Headley: The Priestfield Clique - and why it should go

Last updated : 09 August 2005 By Simon Head

As most Gillingham supporters are aware, there is a Masonic lodge situated not 100 yards from Gillingham Football Club. However, it seems there may be another secret society operating from within the walls of Priestfield Stadium itself. ‘The Clique’ seems to be a very real entity – and it is threatening the very future of Gillingham Football Club.

In the Clique, ability (or lack of it) is no barrier to entry. Age, however, is. You have to be at least 30 years of age to qualify for entry – if you are below the age of 25, you will stand a very good chance of being excluded completely. The Clique’s motto appears to be, ‘Our ball, our rules.’ They seemingly occupy every position of power within the football club, with the senior players, the captain, the manager and, at times, even the chairman all seemingly singing from the same hymn sheet.

So, what benefits are provided for members of the Clique? Firstly, they appear to be guaranteed consistent first-team selection, regardless of form or ability to do the job. It doesn’t even matter if someone else better is available, they’ll just be left out, or moved to another position to accommodate Clique members.

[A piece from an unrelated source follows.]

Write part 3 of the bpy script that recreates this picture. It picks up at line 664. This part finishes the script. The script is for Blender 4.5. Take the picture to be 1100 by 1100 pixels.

Members of the Clique are considered above any serious criticism – and their position in the team is unquestioned. Any outside criticism of the Clique is simply ignored.

Despite overwhelming evidence showing that the Clique are failing to produce the required results, the chairman has loyally backed the manager. Rather than sacking his beleaguered manager, he has chosen instead to praise him to the heavens for his commitment to the cause, whatever the results of his management.

All the while, Clique members are left out of the side only through injury – and sometimes even that hasn’t stopped them from being selected ahead of more able and more ably-bodied players in the past. Last season, there were numerous examples of Clique members being played whilst injured, despite the availability of younger, fit players.

The aim seems to be to maintain the playing careers of all Clique members, regardless of the results of their performances. In doing so, other, younger, fitter, better players are seemingly deliberately denied their chance of progression, perhaps through fear that a meritocracy may find the Clique on the sidelines.

At time of writing, the true position of the chairman is yet to be discovered. A clearly ambitious man - and one with a clear passion for the club, one would expect that club success would be the biggest benefit for the chairman. But up until recently, it seemed the chairman was happy with the direction the Clique have been taking the club, based on the lack of suitable action to change the situation the club found itself in.

Certainly, the fans' patience has been tested to new limits, with season ticket prices way in excess of the product being delivered on the pitch by the club. An ever-growing number of fans are now hoping that the day may soon arrive when a new manager takes charge at Priestfield Stadium and leads the team forward as a united force, rather than being led by a Clique who are desperately hanging onto the straggly coat-tails of their careers.

Whether the chairman has the intestinal fortitude to break up the Clique is perhaps the biggest question involving the football club at the moment. With the Clique taking such a prominent part in team affairs, relegation looks more a certainty than a probability. There are rumblings that the chairman may consider disbanding the Clique, but it is likely to come at a hefty cost. He has appointed a new man, who will work with the players – and may well act as the chairman’s eyes and ears within the squad. In months to come, the role of the new man may develop into a true successor to the current manager.

The Clique’s aims certainly seem to have a detrimental effect on the football club – and the results bear this out. Gillingham FC are now in their worst run of results in seven years and the results of the last 12 months make extremely depressing reading. This is not an overnight problem – it’s been happening for well over a season now. How long it takes the chairman to recognise this may determine the club’s fate. In short, the Clique must be removed from the club, or the Gillingham FC could find itself dropping through the divisions like a stone.

This writer sincerely hopes that moves are already afoot to prevent such a situation arising.